E3 Editor's blog: games go A-list

The day the stars came out for E3.

"You have arrived."

So intoned the sat-nav in Eurogamer's rental car, over and over, as we circled the Galen Center looking for parking in advance of yesterday's Microsoft press conference. We laughed and made jokes about what big deals we were.

By the end of the day, as we pulled up at a theatre on Wilshire where a party was being held for DJ Hero, the phrase had taken on a different meaning. In the course of three press conferences, we'd laid eyes on Pete Sampras, Pele, Steven Spielberg, James Cameron, Ringo Starr and Paul McCartney. In a couple of hours, we'd watch Eminem and Jay-Z take to the stage.

It's an amazing roll call by any standards. Two of the greatest living sportsmen, hip-hop's two biggest stars, two of Hollywood's richest directors, and the actual surviving Beatles. And they were all promoting videogames.

The sat-nav might as well have been addressing the whole industry. "You have arrived." Haven't we just.

Of course, they all turned up for different reasons, and some of them, presumably, for fat paycheques. The pair of retired sports stars phoned it in amiably enough, Pete Sampras for EA Sports' Grand Slam Tennis, Pele for Ubisoft's kids' football adventure for Wii, Academy of Champions. Notwithstanding the stature of these two greats, there was nothing exceptional about their appearances - this sort of thing goes all the way back to Madden and beyond. The relationship between sports and videogames is a straightforward, old and well-rehearsed one. You scratch my back and I'll star on your cover.

For the music stars, it's more a matter of necessity. Gaming's late and loud arrival in the world of pop comes just in the nick of time, as a record business hobbled by piracy desperately seeks new ways to sell to new audiences. Elder statesmen Starr and McCartney could barely contain their disgust - "The game... is good," muttered the drummer through gritted teeth - but they turned up anyway.

The rappers were more pragmatic. Jay-Z honoured this corporate gig with a blistering, breathless set and a deadpan plug. "DJ Hero, out in October," he said in a rare gap between tunes. "They didn't pay me to say that. I just felt compelled." Eminem just felt unwell, by the look of him.
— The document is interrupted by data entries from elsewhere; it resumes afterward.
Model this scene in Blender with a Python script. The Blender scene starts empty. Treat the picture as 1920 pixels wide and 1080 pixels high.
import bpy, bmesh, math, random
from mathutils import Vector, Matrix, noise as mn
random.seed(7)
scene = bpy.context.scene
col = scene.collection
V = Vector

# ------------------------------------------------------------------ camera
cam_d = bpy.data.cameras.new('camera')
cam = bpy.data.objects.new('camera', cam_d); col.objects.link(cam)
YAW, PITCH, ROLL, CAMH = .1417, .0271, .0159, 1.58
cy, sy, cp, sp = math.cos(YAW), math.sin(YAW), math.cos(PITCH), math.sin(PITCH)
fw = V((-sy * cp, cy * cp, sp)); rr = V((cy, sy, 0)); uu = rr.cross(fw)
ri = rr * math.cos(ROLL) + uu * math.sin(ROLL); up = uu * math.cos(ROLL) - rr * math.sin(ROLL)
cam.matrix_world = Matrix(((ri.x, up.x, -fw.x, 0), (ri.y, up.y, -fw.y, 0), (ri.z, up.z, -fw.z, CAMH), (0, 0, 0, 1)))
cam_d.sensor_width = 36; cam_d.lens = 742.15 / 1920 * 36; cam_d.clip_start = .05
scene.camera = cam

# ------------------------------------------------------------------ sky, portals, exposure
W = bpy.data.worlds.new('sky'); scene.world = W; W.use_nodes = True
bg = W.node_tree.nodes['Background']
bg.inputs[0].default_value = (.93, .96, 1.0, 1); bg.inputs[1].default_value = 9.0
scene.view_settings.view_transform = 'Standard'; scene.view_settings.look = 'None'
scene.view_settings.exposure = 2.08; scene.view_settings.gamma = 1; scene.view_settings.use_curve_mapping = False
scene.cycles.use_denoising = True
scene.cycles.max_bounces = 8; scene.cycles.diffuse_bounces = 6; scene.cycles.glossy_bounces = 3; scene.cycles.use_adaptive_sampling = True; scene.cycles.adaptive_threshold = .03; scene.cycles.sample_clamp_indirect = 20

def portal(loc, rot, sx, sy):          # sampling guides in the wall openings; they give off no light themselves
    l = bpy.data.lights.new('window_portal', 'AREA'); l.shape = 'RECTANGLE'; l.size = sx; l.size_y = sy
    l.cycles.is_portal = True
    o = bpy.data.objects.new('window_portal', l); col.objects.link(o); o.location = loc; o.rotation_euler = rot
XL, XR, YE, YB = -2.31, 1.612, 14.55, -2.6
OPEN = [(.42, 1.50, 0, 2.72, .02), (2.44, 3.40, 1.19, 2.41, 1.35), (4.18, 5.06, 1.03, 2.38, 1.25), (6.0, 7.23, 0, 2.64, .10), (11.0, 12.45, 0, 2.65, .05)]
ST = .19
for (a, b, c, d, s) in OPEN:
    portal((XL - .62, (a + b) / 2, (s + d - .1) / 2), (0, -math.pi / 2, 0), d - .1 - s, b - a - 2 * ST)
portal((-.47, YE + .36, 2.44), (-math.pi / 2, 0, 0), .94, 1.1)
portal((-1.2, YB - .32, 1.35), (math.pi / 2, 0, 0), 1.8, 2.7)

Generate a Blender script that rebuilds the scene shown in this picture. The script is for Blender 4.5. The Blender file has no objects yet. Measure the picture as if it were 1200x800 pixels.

But it was the two technocrat film directors' appearances that were the most significant. There's been talk of convergence between film and games for years, but the giant Cameron, in his rambling address during the Ubisoft presser, revealed that the moment has finally come. His designers and Ubisoft's have been sharing and swapping assets for Avatar, and Ubisoft has created 100 shots for his movie. Film-making, digital film-making at least, can no longer afford to separate itself from games, and the two media will make the step into stereoscopic 3D together with Avatar.

Meanwhile, Spielberg coming out for Project Natal was a huge coup for Microsoft, and a soft slap for Nintendo whose Wii the director has praised, made Boom Blox for, but never actually endorsed. It was about much more than one-upmanship, however - you sensed that Spielberg's excitement at the potential of the new technology was genuine, and this great populist's instincts should never be underestimated.

The fact is, even in woeful economic conditions, games are making lots of money and taking up lots of people's time. The other entertainment industries are being drawn in like moths to the flame. There's nowhere better to take the mood of showbusiness than Los Angeles, and yesterday showbusiness gave games a ringing endorsement. You could almost feel the ground shifting. E3 2009 couldn't have got off to a better start.

Oh, and another thing: of the eight megastars who turned out today, only one, Cameron, was backing a game that you play with a regular controller.